Blow-up (Michelangelo Antonioni, 1966) retraçait le parcours d'un jeune homme, Thomas, qui essaie de sortir du milieu de photographe de mode, qui lui permet de gagner sa vie, pour devenir photographe d'art. Ici, Jack veut sortir de son travail de preneur de son de série Z pour le plus grand destin de redresseur de torts et devenir metteur en scène de sa propre vie. Chez Antonioni, il s'agissait d'agrandir (blow up) l'image initiale pour mieux la comprendre. Pour De Palma, la réalité a explosé (blow out) et il s'agit de réunir une centaine de photogrammes et une bande son pour aboutir à un montage cinématographique. Blow-up décrivait un éprouvant parcours vers la libération artistique. Quinze ans plus tard, Blow out révèle la vanité du travail de metteur en scène quand ce sont abattu sur l'Amérique l'assassinat de John Kennedy, l'accident de Chappaquiddick (1969) impliquant Ted Kennedy et sa maitresse, le Watergate et ses microphones indiscrets. Ici rien ni personne, pas plus la police que les journalistes ne viendront révéler le scandale, sauver Sally et libérer Jack de son asservissement. (voir : suite de la critique).

 

Préface de Samuel Blumenfeld (8 mn)

Outre L'assassinat de Kennedy, Brian de Palma évoque l'accident de Chappaquiddick (1969) impliquant Ted Kennedy et sa maitresse. La noyade de celle-ci mettant fin aux ambitions présidentielles du frère de John. Il évoque aussi le Watergate et le pouvoir politique corrompu révélé par la pose des microphones.

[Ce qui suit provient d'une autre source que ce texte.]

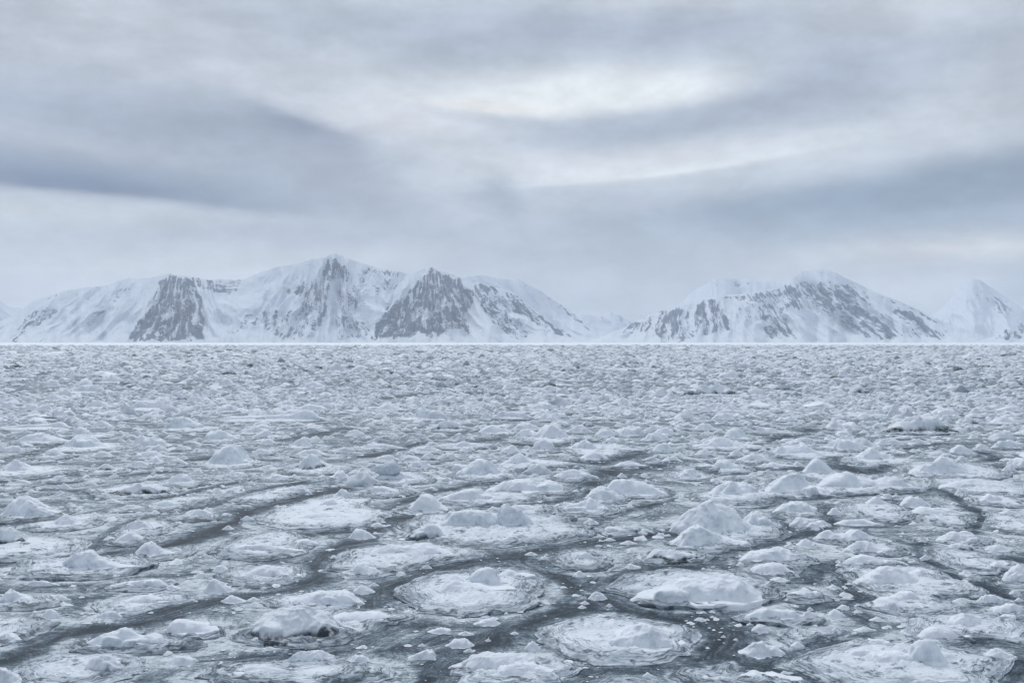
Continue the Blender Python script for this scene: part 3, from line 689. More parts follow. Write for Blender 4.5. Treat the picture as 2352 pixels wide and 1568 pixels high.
# dark leads winding between the floes: view | half width in m, strength | points
LEADS = '''
A|.5,.9|0,575 200,560 400,545 620,490 720,390 850,290 1100,235 1400,190 1600,120 1900,50 2100,10
A|.45,.7|0,305 250,290 420,262 560,235 760,200 900,170 1100,130 1300,90 1550,30 1700,0
A|.5,.8|0,110 300,60 560,72 640,110 700,130
A|.4,.7|560,72 800,40 1000,0
A|.9,1|620,525 900,500 1200,430 1450,370 1560,300 1700,220 1900,160 2100,110 2352,60
A|.5,.6|1200,660 1500,620 1900,560 2100,500 2352,430
A|.8,1|2140,368 2352,350
A|.8,1|0,1255 200,1180 300,1100 500,1050 640,1040 900,975 1150,900 1400,840 1700,800 1950,755 2150,700 2190,650 2150,600 2300,490 2352,450
A|.6,.7|1000,1398 1100,1350 1300,1290 1500,1270 1700,1235 2000,1200 2352,1140
A|.7,.8|500,825 560,820 620,832
A|.8,.5|0,760 200,745 400,740 700,735
A|.6,.4|560,640 900,682 1200,650
A|.8,.4|650,420 800,500 1000,560
B|.9,.9|0,480 150,380 300,290 500,245 740,240 900,200 1100,188 1350,165 1600,130 1750,70
B|.9,.7|0,1150 200,1090 400,980 600,1000
B|.9,1|200,860 260,760 350,720 500,655 700,600 950,550 1200,512 1500,460 1750,420 1900,400 2150,380 2352,362
B|.8,.9|1250,525 1400,600 1480,660 1560,720 1680,760 1800,730 1900,660 2150,600 2352,560
B|.9,1|600,1398 750,1280 880,1190 1050,1110 1200,1020 1450,960 1650,890 1780,830 1880,790 1980,870 2150,930 2352,960
B|.7,.6|300,1190 500,1060 700,1000 1000,1000 1200,985
B|.8,.8|1500,1398 1650,1375 1760,1300 2100,1290 2352,1262
B|.5,.5|850,480 950,545 1150,530
B|.5,.7|160,170 260,215 400,170 560,90 700,72 960,20
B|.6,.7|1560,290 1700,335 1850,250 2050,190 2320,130
C|.6,.9|0,605 200,580 330,500 550,450 720,415 850,370 980,330 1050,290 1000,250 1000,170
C|.5,.9|560,190 700,130 900,130 1200,100 1600,90 1760,60
C|.4,.7|700,130 640,200 700,310 760,380
C|.4,.7|1100,312 1400,322 1560,285 1640,240 1560,190 1480,150
C|.5,.9|1760,60 1900,120 2000,200 2090,240 2040,300 1960,370 1850,400 1600,440 1620,510 1750,580 1850,650 1950,720 2060,715 2150,770 2352,850
C|.8,1|840,700 920,640 1000,590 1120,580
C|.6,.9|1060,650 1100,710 1230,780 1300,810 1180,835 1000,860 830,880
C|.5,.6|1240,850 1250,920 1400,990 1500,1010 1700,950 1900,900 2100,840
C|1.0,1|0,950 180,960 320,1000 300,1090 200,1160 60,1250
C|.7,.9|480,1290 640,1260 750,1200 900,1160 1100,1100 1200,1080
C|.7,1|600,1280 720,1320 800,1350 900,1396
C|.7,.9|2040,1110 2200,1130 2352,1150 2340,1300 2280,1396
C|.9,1|2230,540 2352,560
C|.5,.8|2060,720 2250,630
C|.7,.6|300,600 480,570
D|.6,.8|0,850 200,820 420,740 560,700
D|.5,.8|1290,855 1500,835 1700,850 1900,855
D|.5,.7|560,960 850,960 1150,930
D|.4,.7|0,1010 300,980 600,930
D|.7,.6|450,490 620,480
D|.8,.6|1900,720 2100,700 2352,640
E|.5,.8|180,830 430,770 560,735
E|.5,.7|600,705 850,670 960,650
E|.5,.7|700,740 1000,722 1170,690
E|.7,.9|1230,745 1500,762 1590,740 1680,720
E|.8,.9|1570,865 1750,880 1850,850 2050,805
E|.8,.9|1700,1025 1780,970 1870,920 2000,930 2330,860
E|.7,.8|1270,935 1400,912 1560,900
E|.6,.8|960,1020 1060,1010
E|.5,.5|480,1110 560,1075 700,1060
E|1.2,.6|300,430 550,400 850,380 960,395 1100,412
E|1,.5|900,440 1060,480 1250,470
F|.7,.6|600,722 780,670 900,640
F|.6,.8|1050,840 1130,912 1280,950 1400,890
F|.6,.6|1500,775 1750,740
F|.6,.7|2030,775 2140,850
F|.6,.7|180,950 300,870
F|.6,.6|720,840 860,850
'''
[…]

Le film doit beaucoup à Blow-up d'Antonioni mais aussi à Conversation secrète de Francis Ford Coppola. De Palma interviewe celui-ci à propos de son film pour un magazine de cinéma, ce qu'il n'avait jamais fait depuis qu'il était devenu cinéaste.

Le scénario plait tellement que le budget passe de 2 à 3 millions de dollars à 18 millions de dollars ce qui permet d'engager Travolta et d'avoir un final spectaculaire. C'est un échec commercial car rien ne prépare à la fin tragique. Les spectateurs voulaient un final heureux avec John Travolta. Ils boudent le film. La maison de production fait faillite.

 

Un cri de vérité (27 mn) : Une analyse de Jean Douchet

De la séquence d'ouverture, Jean Douchet déduit que c'est nous, spectateur, qui voulons des scènes érotiques et que c'est nous qui assassinons le vigile et voyons ensuite, par des regards furtifs, les filles s'enlacer et le couple s'étreindre. Nous imposons le voyeurisme hitchcockien le grand couteau de Psychose. C'est nous, petit spectateur malhabile, qui ouvrons le rideau de douche pour faire crier la jeune fille.

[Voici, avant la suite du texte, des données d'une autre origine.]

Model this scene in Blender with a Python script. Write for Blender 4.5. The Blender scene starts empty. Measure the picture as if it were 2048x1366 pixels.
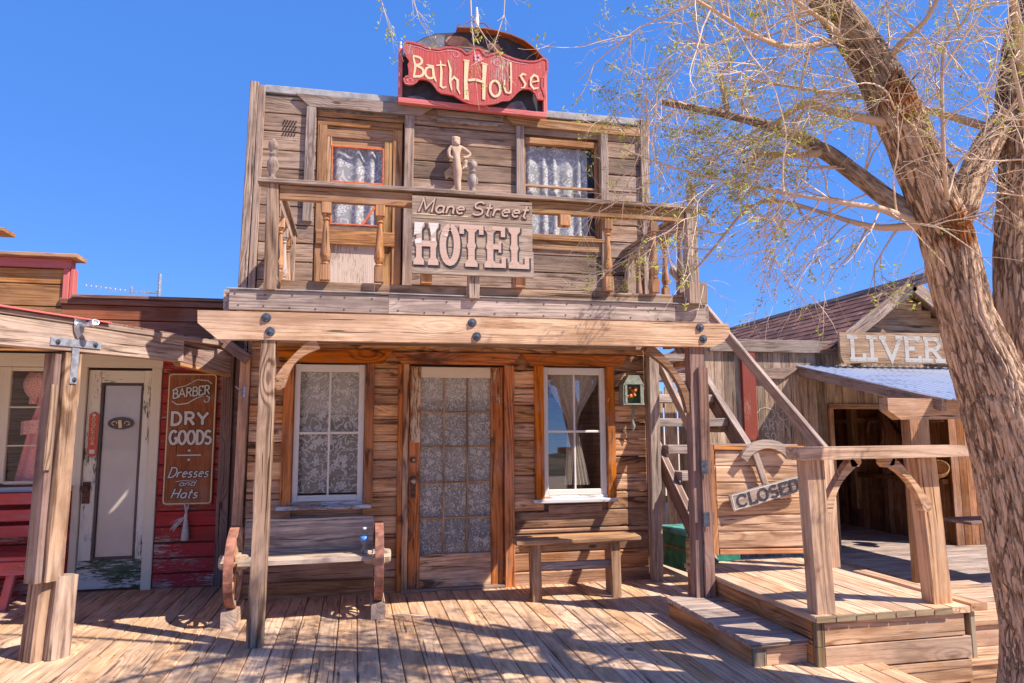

Le film obéit à un système de doubles et de leur multiplication. La frustration de Jack le conduit à se créer un grand sujet de film. Pendant que la présentatrice de télévision parle sur une image sans fond, plate de l'élection présidentielle, il met en place sur futur scénario en annotant des bouts de sons qui serviront ensuite dans le film dont il a besoin pour donner du sens à sa vie. Il manipule des bandes magnétiques et donne au sens propre (bandes qui se tortillent dans la machine, boutons protubérants) comme au sens figuré, du relief à sa vie. Il se choisit un grand sujet qui a du relief pour vaincre le monde lisse. Philadelphie, haut lieu de l'indépendance avec sa cloche de la liberté, amplifie ce sujet.

Il y a certes un aspect documentaire du travail du preneur de son mais la scène nocturne, où Jack capte le son, est bien davantage fantastique, cauchemardesque avec son crapaud et surtout mentale avec ces arcs de ponts qu'accentuent plongées et contreplongées de plus en plus excessives. Le monde de Jack se construit. I en est devenu le metteur en scène : l'accident peut arriver

Jack est le double du spectateur qui se prétend le réalisateur du spectacle qu'il compte consommer. Délire la société américaine qui s'abandonne aux plaisirs factices de plus en plus spectaculaires et truqués. Le monde des images déréalisées, faussées, intéressées prive la société de son besoin de dépassement, réduit les hommes à l'impuissance. Hollywood, qui jadis a sublimé les rêves les plus fous du mythe américain, les abâtardit désormais. Ses images ont été confisquées par la vision mercantile de la publicité, le triomphe des effets spéciaux, des images chocs, des invraisemblances hurlantes, bref que son imaginaire cancérise l'imaginaire collectif et le pousse à se déliter. La vérité du cri a été arrachée aux vivants pour planer sur un monde désolé.